Task brief: Your copy of the material must match it exactly, except that pictures are dropped.

(Records with scene code)
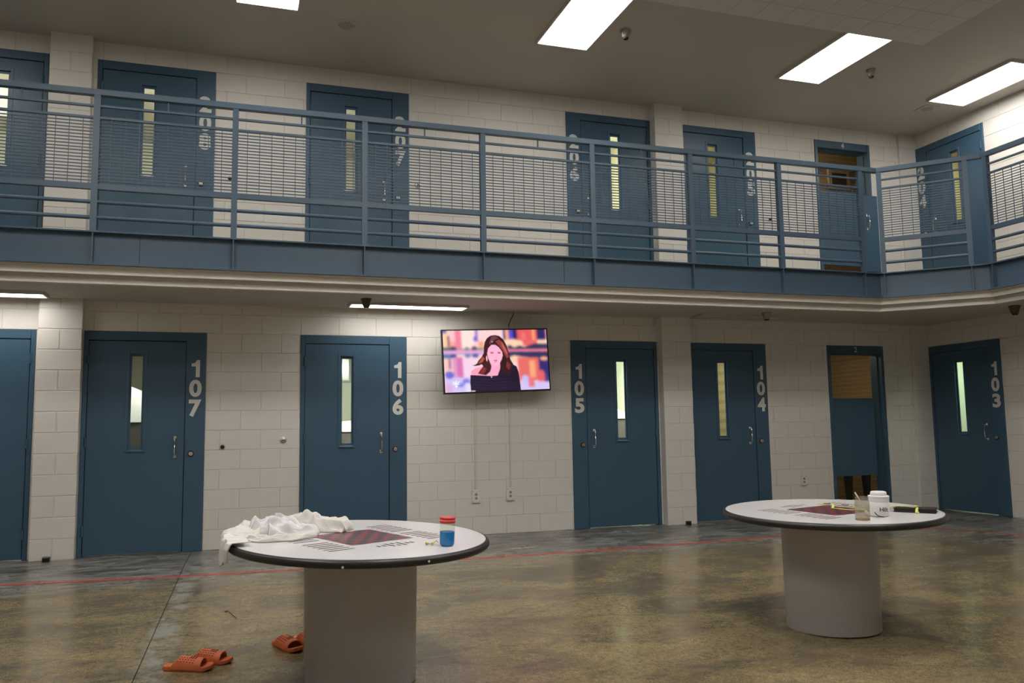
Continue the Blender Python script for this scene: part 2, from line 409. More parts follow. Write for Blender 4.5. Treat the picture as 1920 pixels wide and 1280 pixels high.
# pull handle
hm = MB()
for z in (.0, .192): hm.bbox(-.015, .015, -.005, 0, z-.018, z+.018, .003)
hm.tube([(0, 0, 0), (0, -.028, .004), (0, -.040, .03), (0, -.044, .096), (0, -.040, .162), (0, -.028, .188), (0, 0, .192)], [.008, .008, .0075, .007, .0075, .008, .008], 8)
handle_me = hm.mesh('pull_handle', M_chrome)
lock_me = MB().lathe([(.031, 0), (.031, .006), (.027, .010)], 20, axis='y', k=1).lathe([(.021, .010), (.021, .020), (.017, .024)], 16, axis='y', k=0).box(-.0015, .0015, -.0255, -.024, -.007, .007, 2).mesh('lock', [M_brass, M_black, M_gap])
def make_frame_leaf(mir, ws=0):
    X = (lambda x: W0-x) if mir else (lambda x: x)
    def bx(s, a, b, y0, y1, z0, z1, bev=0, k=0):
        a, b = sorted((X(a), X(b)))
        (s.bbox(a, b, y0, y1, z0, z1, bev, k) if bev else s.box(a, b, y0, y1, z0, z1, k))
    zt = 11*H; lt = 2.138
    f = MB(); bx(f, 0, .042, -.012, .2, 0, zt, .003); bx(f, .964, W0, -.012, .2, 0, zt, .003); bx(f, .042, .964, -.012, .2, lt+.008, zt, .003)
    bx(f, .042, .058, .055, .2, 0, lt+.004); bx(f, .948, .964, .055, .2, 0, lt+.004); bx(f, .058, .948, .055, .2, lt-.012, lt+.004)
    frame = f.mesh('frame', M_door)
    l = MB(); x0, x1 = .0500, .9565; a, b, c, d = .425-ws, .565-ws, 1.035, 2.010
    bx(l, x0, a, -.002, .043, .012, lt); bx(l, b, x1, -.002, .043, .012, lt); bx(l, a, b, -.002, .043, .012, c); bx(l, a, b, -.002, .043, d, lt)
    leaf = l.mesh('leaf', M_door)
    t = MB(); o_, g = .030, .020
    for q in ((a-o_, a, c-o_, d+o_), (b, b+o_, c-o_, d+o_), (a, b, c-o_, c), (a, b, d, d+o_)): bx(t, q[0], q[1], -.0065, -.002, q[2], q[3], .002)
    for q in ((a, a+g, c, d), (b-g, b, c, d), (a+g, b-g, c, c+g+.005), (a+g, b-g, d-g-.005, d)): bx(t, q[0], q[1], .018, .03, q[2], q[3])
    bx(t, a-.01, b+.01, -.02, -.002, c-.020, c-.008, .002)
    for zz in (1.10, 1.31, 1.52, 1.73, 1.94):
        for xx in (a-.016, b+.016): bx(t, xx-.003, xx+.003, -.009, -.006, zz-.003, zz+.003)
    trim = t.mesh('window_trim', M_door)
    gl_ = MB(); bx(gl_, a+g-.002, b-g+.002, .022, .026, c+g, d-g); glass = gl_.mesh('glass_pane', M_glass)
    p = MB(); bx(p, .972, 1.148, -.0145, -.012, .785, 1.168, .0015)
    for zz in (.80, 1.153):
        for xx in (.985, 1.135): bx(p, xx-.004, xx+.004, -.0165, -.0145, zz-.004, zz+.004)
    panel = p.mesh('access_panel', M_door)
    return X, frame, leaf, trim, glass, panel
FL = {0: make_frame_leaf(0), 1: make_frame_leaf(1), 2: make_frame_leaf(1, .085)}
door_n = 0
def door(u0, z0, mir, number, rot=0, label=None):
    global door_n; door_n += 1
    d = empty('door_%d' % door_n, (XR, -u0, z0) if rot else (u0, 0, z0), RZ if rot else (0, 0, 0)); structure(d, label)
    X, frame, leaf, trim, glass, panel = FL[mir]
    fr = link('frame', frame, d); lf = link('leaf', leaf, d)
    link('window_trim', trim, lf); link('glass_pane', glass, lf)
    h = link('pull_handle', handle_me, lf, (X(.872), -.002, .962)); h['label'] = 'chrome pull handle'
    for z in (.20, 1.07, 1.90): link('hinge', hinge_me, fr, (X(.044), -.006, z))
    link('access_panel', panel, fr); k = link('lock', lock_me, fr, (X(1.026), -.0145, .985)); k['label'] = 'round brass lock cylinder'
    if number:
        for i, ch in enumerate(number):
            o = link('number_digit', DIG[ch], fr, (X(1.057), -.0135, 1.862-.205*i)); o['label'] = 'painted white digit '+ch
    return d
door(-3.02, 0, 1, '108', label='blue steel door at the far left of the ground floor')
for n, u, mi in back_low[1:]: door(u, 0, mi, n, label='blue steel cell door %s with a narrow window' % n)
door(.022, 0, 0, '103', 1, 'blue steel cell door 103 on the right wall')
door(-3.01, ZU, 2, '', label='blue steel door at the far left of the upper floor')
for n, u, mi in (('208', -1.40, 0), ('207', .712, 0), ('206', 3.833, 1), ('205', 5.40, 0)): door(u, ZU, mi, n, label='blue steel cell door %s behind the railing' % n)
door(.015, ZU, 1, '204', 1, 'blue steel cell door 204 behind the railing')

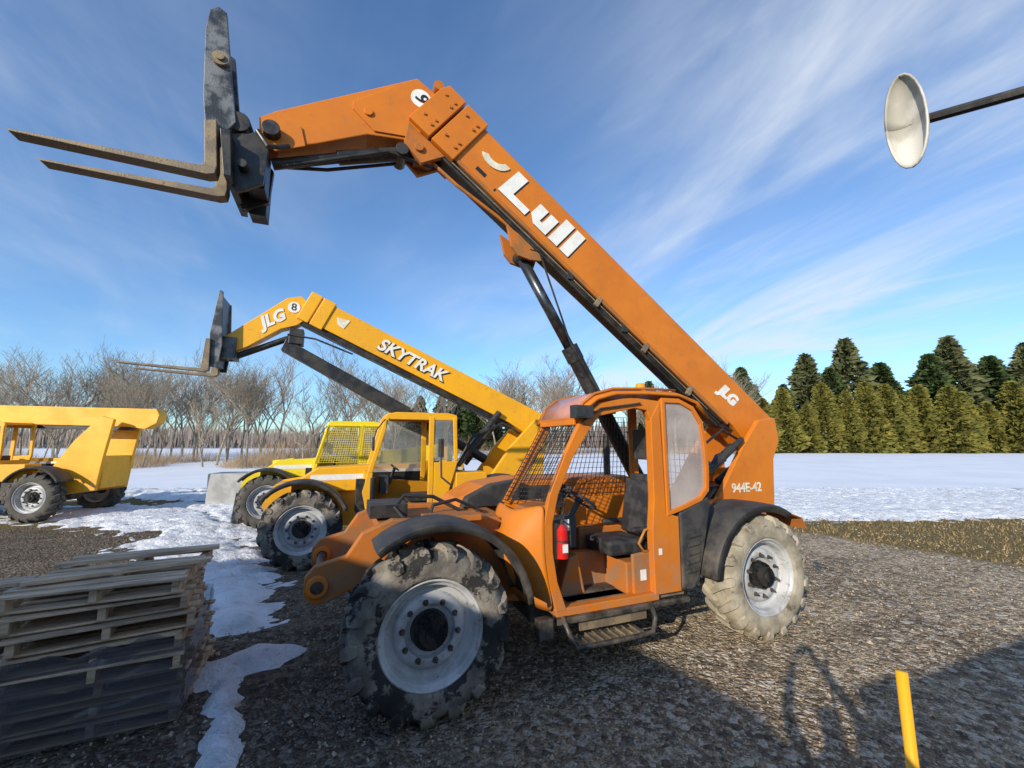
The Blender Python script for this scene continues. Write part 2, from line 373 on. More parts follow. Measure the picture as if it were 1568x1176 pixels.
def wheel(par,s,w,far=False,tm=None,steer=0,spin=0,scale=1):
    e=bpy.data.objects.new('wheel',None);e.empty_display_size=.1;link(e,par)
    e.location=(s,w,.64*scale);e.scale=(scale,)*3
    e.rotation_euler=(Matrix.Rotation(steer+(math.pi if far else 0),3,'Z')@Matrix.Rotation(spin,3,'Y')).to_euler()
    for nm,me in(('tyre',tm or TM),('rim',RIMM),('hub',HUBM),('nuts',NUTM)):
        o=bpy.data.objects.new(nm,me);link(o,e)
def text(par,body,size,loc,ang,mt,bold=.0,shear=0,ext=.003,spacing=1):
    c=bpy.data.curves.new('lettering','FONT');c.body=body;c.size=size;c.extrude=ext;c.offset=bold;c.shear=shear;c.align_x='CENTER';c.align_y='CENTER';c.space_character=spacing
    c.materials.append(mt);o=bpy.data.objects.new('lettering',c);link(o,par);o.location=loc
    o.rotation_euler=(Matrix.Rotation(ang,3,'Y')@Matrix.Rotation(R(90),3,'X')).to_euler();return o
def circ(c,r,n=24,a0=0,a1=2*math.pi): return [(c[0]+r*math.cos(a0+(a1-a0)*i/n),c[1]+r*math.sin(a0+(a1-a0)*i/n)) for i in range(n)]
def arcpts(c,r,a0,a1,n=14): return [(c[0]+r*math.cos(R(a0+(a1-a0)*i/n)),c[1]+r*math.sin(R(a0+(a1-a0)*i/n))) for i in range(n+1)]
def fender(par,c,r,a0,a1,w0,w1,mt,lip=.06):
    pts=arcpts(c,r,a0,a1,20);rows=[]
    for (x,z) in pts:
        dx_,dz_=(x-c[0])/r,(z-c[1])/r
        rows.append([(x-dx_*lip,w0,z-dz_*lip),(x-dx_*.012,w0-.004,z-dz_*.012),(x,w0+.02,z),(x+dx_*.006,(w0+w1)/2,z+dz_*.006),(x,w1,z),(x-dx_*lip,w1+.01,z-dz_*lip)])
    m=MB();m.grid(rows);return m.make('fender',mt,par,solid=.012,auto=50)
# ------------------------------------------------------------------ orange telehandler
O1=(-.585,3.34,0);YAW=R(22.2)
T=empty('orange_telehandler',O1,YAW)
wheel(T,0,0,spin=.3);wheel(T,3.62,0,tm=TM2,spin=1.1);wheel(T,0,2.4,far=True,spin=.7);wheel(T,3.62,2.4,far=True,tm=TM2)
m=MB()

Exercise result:
Continue the Blender Python script for this scene: part 2, from line 409. More parts follow. Write for Blender 4.5. Treat the picture as 1920 pixels wide and 1280 pixels high.
# pull handle
hm = MB()
for z in (.0, .192): hm.bbox(-.015, .015, -.005, 0, z-.018, z+.018, .003)
hm.tube([(0, 0, 0), (0, -.028, .004), (0, -.040, .03), (0, -.044, .096), (0, -.040, .162), (0, -.028, .188), (0, 0, .192)], [.008, .008, .0075, .007, .0075, .008, .008], 8)
handle_me = hm.mesh('pull_handle', M_chrome)
lock_me = MB().lathe([(.031, 0), (.031, .006), (.027, .010)], 20, axis='y', k=1).lathe([(.021, .010), (.021, .020), (.017, .024)], 16, axis='y', k=0).box(-.0015, .0015, -.0255, -.024, -.007, .007, 2).mesh('lock', [M_brass, M_black, M_gap])
def make_frame_leaf(mir, ws=0):
    X = (lambda x: W0-x) if mir else (lambda x: x)
    def bx(s, a, b, y0, y1, z0, z1, bev=0, k=0):
        a, b = sorted((X(a), X(b)))
        (s.bbox(a, b, y0, y1, z0, z1, bev, k) if bev else s.box(a, b, y0, y1, z0, z1, k))
    zt = 11*H; lt = 2.138
    f = MB(); bx(f, 0, .042, -.012, .2, 0, zt, .003); bx(f, .964, W0, -.012, .2, 0, zt, .003); bx(f, .042, .964, -.012, .2, lt+.008, zt, .003)
    bx(f, .042, .058, .055, .2, 0, lt+.004); bx(f, .948, .964, .055, .2, 0, lt+.004); bx(f, .058, .948, .055, .2, lt-.012, lt+.004)
    frame = f.mesh('frame', M_door)
    l = MB(); x0, x1 = .0500, .9565; a, b, c, d = .425-ws, .565-ws, 1.035, 2.010
    bx(l, x0, a, -.002, .043, .012, lt); bx(l, b, x1, -.002, .043, .012, lt); bx(l, a, b, -.002, .043, .012, c); bx(l, a, b, -.002, .043, d, lt)
    leaf = l.mesh('leaf', M_door)
    t = MB(); o_, g = .030, .020
    for q in ((a-o_, a, c-o_, d+o_), (b, b+o_, c-o_, d+o_), (a, b, c-o_, c), (a, b, d, d+o_)): bx(t, q[0], q[1], -.0065, -.002, q[2], q[3], .002)
    for q in ((a, a+g, c, d), (b-g, b, c, d), (a+g, b-g, c, c+g+.005), (a+g, b-g, d-g-.005, d)): bx(t, q[0], q[1], .018, .03, q[2], q[3])
    bx(t, a-.01, b+.01, -.02, -.002, c-.020, c-.008, .002)
    for zz in (1.10, 1.31, 1.52, 1.73, 1.94):
        for xx in (a-.016, b+.016): bx(t, xx-.003, xx+.003, -.009, -.006, zz-.003, zz+.003)
    trim = t.mesh('window_trim', M_door)
    gl_ = MB(); bx(gl_, a+g-.002, b-g+.002, .022, .026, c+g, d-g); glass = gl_.mesh('glass_pane', M_glass)
    p = MB(); bx(p, .972, 1.148, -.0145, -.012, .785, 1.168, .0015)
    for zz in (.80, 1.153):
        for xx in (.985, 1.135): bx(p, xx-.004, xx+.004, -.0165, -.0145, zz-.004, zz+.004)
    panel = p.mesh('access_panel', M_door)
    return X, frame, leaf, trim, glass, panel
FL = {0: make_frame_leaf(0), 1: make_frame_leaf(1), 2: make_frame_leaf(1, .085)}
door_n = 0
def door(u0, z0, mir, number, rot=0, label=None):
    global door_n; door_n += 1
    d = empty('door_%d' % door_n, (XR, -u0, z0) if rot else (u0, 0, z0), RZ if rot else (0, 0, 0)); structure(d, label)
    X, frame, leaf, trim, glass, panel = FL[mir]
    fr = link('frame', frame, d); lf = link('leaf', leaf, d)
    link('window_trim', trim, lf); link('glass_pane', glass, lf)
    h = link('pull_handle', handle_me, lf, (X(.872), -.002, .962)); h['label'] = 'chrome pull handle'
    for z in (.20, 1.07, 1.90): link('hinge', hinge_me, fr, (X(.044), -.006, z))
    link('access_panel', panel, fr); k = link('lock', lock_me, fr, (X(1.026), -.0145, .985)); k['label'] = 'round brass lock cylinder'
    if number:
        for i, ch in enumerate(number):
            o = link('number_digit', DIG[ch], fr, (X(1.057), -.0135, 1.862-.205*i)); o['label'] = 'painted white digit '+ch
    return d
door(-3.02, 0, 1, '108', label='blue steel door at the far left of the ground floor')
for n, u, mi in back_low[1:]: door(u, 0, mi, n, label='blue steel cell door %s with a narrow window' % n)
door(.022, 0, 0, '103', 1, 'blue steel cell door 103 on the right wall')
door(-3.01, ZU, 2, '', label='blue steel door at the far left of the upper floor')
for n, u, mi in (('208', -1.40, 0), ('207', .712, 0), ('206', 3.833, 1), ('205', 5.40, 0)): door(u, ZU, mi, n, label='blue steel cell door %s behind the railing' % n)
door(.015, ZU, 1, '204', 1, 'blue steel cell door 204 behind the railing')

The Blender Python script for this scene continues. Write part 2, from line 373 on. More parts follow. Measure the picture as if it were 1568x1176 pixels.
def wheel(par,s,w,far=False,tm=None,steer=0,spin=0,scale=1):
    e=bpy.data.objects.new('wheel',None);e.empty_display_size=.1;link(e,par)
    e.location=(s,w,.64*scale);e.scale=(scale,)*3
    e.rotation_euler=(Matrix.Rotation(steer+(math.pi if far else 0),3,'Z')@Matrix.Rotation(spin,3,'Y')).to_euler()
    for nm,me in(('tyre',tm or TM),('rim',RIMM),('hub',HUBM),('nuts',NUTM)):
        o=bpy.data.objects.new(nm,me);link(o,e)
def text(par,body,size,loc,ang,mt,bold=.0,shear=0,ext=.003,spacing=1):
    c=bpy.data.curves.new('lettering','FONT');c.body=body;c.size=size;c.extrude=ext;c.offset=bold;c.shear=shear;c.align_x='CENTER';c.align_y='CENTER';c.space_character=spacing
    c.materials.append(mt);o=bpy.data.objects.new('lettering',c);link(o,par);o.location=loc
    o.rotation_euler=(Matrix.Rotation(ang,3,'Y')@Matrix.Rotation(R(90),3,'X')).to_euler();return o
def circ(c,r,n=24,a0=0,a1=2*math.pi): return [(c[0]+r*math.cos(a0+(a1-a0)*i/n),c[1]+r*math.sin(a0+(a1-a0)*i/n)) for i in range(n)]
def arcpts(c,r,a0,a1,n=14): return [(c[0]+r*math.cos(R(a0+(a1-a0)*i/n)),c[1]+r*math.sin(R(a0+(a1-a0)*i/n))) for i in range(n+1)]
def fender(par,c,r,a0,a1,w0,w1,mt,lip=.06):
    pts=arcpts(c,r,a0,a1,20);rows=[]
    for (x,z) in pts:
        dx_,dz_=(x-c[0])/r,(z-c[1])/r
        rows.append([(x-dx_*lip,w0,z-dz_*lip),(x-dx_*.012,w0-.004,z-dz_*.012),(x,w0+.02,z),(x+dx_*.006,(w0+w1)/2,z+dz_*.006),(x,w1,z),(x-dx_*lip,w1+.01,z-dz_*lip)])
    m=MB();m.grid(rows);return m.make('fender',mt,par,solid=.012,auto=50)
# ------------------------------------------------------------------ orange telehandler
O1=(-.585,3.34,0);YAW=R(22.2)
T=empty('orange_telehandler',O1,YAW)
wheel(T,0,0,spin=.3);wheel(T,3.62,0,tm=TM2,spin=1.1);wheel(T,0,2.4,far=True,spin=.7);wheel(T,3.62,2.4,far=True,tm=TM2)
m=MB()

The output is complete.